44 Lizenz-Sportler vom Schüler bis zum A-Elitefahrer waren vor drei Jahren noch für seinen Verein gemeldet. Davon sind ganze acht übriggeblieben. «Es gibt einfach keine Idole mehr», findet Hillringhaus. Mit den Stars, egal ob sie nun Ullrich, Zabel oder Armstrong heißen, verbinden Eltern und Kinder nicht mehr sportliche Höchstleistungen sondern Doping und Lügereien. Die Beschimpfungen, mit denen sie täglich konfrontiert werden, geben vielen jungen Leuten den Rest: Sie kehren dem Radsport den Rücken.
Das Problem beschränkt sich laut Hillringhaus nicht auf Lübeck. «Teile Schleswig-Holsteins, Bremen oder das Saarland verzeichnen kaum noch Nachwuchs im Radrennsport, auch in den anderen Ländern gehen die Zahlen an der Basis zurück», sagte der 48-Jährige, der auch Jugendsportleiter des Verbandes in Schleswig-Holstein ist. Allerdings widerspricht ihm da der Bund Deutscher Radfahrer. «Der Tiefstand war 2004 erreicht mit 20.000 Fahrern, 2007 waren es 22.600 und im vergangenen Jahr gab es nur einen Rückgang von einem Prozent», sagt Toni Kirsch, Vorsitzender der Radsportjugend. Hillringhaus überzeugt das nicht: «Das liegt an Trendsportarten wie BMX, oder Mountainbike.»
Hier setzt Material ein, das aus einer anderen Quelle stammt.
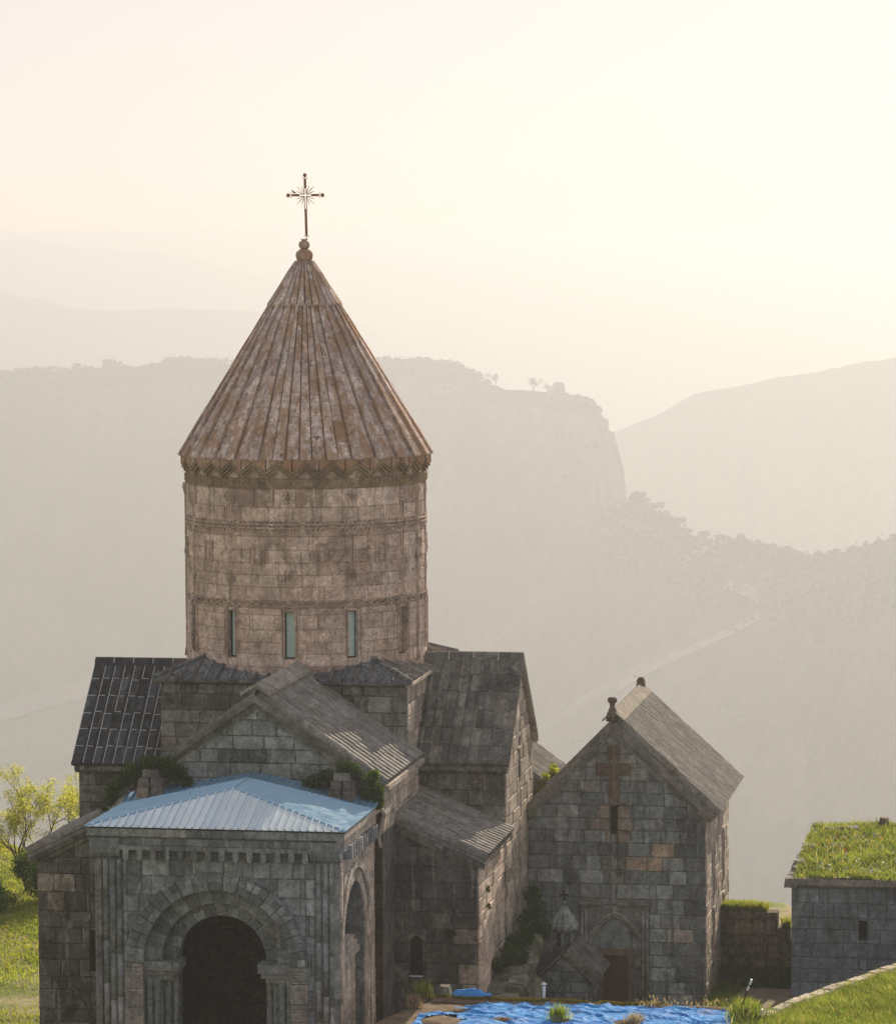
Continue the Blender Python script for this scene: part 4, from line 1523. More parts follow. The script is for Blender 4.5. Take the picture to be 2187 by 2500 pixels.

Die fehlende Motivation der Fahrer ist nicht die einzige Schwierigkeit im Nachwuchs-Bereich. Viele Sponsoren haben am Radsport kein Interesse mehr und bringen die Teams in finanzielle Schwierigkeiten. «Ich habe unzählige Firmen angeschrieben. Die Antworten sind immer die gleichen. Der Radsport bringt momentan nur negative Schlagzeilen, da lassen alle die Finger von», resümiert Hillringhaus. Dabei handelt es sich beim Lübecker Radteam durchaus um ein unterstützenswertes Projekt. Vor einem Jahr wurde es mit dem Anti-Doping Sonderpreis des «Grünen Bandes» ausgezeichnet.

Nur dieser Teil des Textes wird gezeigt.